Quel est l’avantage d’un Plan de Continuité ?
« La problématique d’un PCA est de définir le bon scénario. Par exemple, ça peut sembler une bonne pratique d’avoir deux sites, pour que l’un prenne le relais sur l’autre en cas de cyberattaque. Mais dans la réalité, les deux sites seront affectés. Dès qu’il y a une suspicion, il faut basculer sur des réseaux différents du site principal, dédié à la résolution de la situation de crise.” – Gérôme Billois, associé cybersécurité et confiance numérique, Wavestone
Comment travailler 2 à 3 semaines sans systèmes informatiques ?
“Il faut avoir conscience que la DSI ne pourra plus travailler lors de l’attaque. Il faut trouver des moyens, certes dégradés, pour passer outre l’informatique et éviter la perte totale d’activité.” – Gérôme Billois, associé cybersécurité et confiance numérique, Wavestone
Cybersécurité : quelles sont les failles des entreprises et comment les combler ?
Rémi Martin de Abia, Pentester chez Advens, indique qu’il existe trois niveaux de failles :
- Défaut de mise à jour : si un criminel a découvert une faille dans un système obsolète, il peut potentiellement l’exploiter
- Mot de passe faible, utilisé fréquemment ou basé sur un pattern simple (entreprise1234 par exemple)
- Mauvaises pratiques : partage des mots de passe via des réseaux de communication interne, enregistrement du mot de passe sur Google, connexion à un réseau publique, branchement d’un téléphone sur un port USB
Selon Frédéric Tailler, Fleury Michon, plusieurs bonnes pratiques sont à mettre en place :
- Sécurisation des systèmes de trésorerie
- Mise à disposition de PC portables et non fixes
- Téléphone fixe avec une ligne dédiés et sécurisé
- Réouverture de sites bancaires pour transmettre des fichiers en cas de problème
- Carnet de contacts des fournisseurs et partenaires
- Mise en place d’outils de lutte contre la fraude sur les virements
Il faut aussi s’entraîner à reconstruire les systèmes, pour réduire l’impact sur la perte d’exploitation et le chiffre d’affaires.
Construire un PCA prend plus ou moins de temps chez un grand groupe ou une ETI, en moyenne 3 mois au plus court jusqu’à 1 an et demi maximum.
Pour conclure :
“Penser, prioriser, prévoir sont les maîtres mots de cet atelier.
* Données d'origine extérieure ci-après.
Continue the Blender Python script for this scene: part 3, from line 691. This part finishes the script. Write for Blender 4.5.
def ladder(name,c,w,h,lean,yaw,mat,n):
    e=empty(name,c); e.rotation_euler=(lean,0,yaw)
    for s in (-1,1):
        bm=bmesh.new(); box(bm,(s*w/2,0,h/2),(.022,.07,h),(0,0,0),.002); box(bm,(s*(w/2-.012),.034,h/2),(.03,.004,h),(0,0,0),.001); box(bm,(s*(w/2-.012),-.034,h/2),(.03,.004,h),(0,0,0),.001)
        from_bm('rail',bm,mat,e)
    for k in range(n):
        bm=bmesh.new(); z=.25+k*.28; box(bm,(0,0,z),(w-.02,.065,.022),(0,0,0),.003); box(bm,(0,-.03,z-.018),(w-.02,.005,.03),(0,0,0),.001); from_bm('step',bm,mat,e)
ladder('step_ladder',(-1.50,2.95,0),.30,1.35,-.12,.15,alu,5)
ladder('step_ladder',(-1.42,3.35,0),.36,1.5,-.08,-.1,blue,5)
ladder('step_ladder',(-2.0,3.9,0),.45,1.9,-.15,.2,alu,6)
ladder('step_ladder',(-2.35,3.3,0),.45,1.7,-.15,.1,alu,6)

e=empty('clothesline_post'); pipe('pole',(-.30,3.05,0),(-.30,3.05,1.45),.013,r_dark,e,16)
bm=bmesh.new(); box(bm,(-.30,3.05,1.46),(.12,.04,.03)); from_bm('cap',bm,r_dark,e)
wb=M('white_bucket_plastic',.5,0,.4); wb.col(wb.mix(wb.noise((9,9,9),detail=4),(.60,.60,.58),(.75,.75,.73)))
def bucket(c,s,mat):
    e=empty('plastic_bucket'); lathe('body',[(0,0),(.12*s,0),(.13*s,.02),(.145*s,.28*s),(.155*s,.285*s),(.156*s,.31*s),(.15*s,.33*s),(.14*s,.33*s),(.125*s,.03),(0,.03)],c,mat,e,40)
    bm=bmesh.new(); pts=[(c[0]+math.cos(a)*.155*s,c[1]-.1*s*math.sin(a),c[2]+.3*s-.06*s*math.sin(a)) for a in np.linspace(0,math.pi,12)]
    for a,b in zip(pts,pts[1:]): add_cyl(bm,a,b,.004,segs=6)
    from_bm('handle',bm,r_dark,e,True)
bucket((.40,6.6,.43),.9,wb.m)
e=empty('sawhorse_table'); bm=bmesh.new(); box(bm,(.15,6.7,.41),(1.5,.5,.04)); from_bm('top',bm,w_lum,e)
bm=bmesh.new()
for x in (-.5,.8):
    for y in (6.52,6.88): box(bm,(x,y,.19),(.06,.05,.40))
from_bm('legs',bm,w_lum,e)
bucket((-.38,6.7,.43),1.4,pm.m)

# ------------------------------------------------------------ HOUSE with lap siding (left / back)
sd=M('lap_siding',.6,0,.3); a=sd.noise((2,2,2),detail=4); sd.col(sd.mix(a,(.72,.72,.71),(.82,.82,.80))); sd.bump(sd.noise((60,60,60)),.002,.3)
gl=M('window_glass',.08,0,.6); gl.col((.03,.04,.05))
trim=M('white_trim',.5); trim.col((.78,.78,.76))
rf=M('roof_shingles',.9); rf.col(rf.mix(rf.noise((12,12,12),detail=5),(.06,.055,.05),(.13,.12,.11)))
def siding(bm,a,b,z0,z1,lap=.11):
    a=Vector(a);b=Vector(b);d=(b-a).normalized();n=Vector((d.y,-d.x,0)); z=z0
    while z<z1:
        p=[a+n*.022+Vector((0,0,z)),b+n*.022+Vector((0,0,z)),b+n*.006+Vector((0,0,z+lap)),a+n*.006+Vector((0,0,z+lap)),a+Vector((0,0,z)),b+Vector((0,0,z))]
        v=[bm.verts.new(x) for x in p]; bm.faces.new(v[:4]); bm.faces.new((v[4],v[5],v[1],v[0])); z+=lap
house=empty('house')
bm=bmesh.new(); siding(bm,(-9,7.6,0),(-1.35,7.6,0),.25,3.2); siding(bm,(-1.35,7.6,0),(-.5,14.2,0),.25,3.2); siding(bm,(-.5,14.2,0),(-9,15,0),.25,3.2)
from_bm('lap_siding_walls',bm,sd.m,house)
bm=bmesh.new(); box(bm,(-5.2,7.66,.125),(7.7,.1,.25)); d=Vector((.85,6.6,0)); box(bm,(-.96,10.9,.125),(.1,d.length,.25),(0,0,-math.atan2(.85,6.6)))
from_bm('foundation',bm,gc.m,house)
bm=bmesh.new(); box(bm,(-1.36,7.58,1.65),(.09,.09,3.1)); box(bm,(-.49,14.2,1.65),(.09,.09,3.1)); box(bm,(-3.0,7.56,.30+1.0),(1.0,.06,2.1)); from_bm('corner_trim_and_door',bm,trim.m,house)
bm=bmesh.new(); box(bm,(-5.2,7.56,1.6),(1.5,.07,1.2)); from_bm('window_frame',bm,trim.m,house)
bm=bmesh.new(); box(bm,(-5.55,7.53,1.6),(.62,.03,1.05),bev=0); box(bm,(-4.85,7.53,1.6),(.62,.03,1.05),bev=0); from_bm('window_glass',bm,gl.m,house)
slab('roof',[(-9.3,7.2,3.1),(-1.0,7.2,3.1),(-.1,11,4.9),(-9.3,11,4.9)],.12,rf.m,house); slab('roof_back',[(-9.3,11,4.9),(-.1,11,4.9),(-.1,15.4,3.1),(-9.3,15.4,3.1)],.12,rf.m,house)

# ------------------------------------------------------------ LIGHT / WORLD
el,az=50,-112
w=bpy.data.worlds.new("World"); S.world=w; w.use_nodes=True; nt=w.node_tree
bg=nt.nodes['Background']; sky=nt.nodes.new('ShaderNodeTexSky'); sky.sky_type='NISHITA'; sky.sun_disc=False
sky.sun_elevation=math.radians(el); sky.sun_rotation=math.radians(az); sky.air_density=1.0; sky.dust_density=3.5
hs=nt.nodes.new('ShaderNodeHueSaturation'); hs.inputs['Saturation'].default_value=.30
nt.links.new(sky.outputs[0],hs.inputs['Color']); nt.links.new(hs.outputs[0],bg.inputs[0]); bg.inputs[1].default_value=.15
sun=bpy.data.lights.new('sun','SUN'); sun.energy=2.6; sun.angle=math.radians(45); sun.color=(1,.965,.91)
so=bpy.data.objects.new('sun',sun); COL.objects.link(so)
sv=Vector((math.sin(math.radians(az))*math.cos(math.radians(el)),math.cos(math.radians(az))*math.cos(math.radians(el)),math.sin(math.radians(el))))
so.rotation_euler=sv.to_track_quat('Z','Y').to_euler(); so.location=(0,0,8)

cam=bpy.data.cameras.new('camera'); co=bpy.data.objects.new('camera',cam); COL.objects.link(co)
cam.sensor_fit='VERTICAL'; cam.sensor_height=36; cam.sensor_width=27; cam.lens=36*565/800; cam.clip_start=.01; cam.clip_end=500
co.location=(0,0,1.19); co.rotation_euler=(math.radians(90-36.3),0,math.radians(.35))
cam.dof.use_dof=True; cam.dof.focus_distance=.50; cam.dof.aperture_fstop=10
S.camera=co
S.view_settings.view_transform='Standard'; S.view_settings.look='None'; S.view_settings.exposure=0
La cybersécurité ne concerne pas que le trésorier, mais bien l’ensemble du groupe. Personne n’est laissé de côté.” – Coralie Chapelain, responsable de projets IT de trésorerie, Air Liquide
Outre la perte d’activité, il y a aussi des attaques par la fraude au virement, comme le Deepfake. Ce type de fraude doit s’intégrer dans les scénarios et doit être testé à travers des exercices de crises. Le PCA permet d’anticiper ces situations.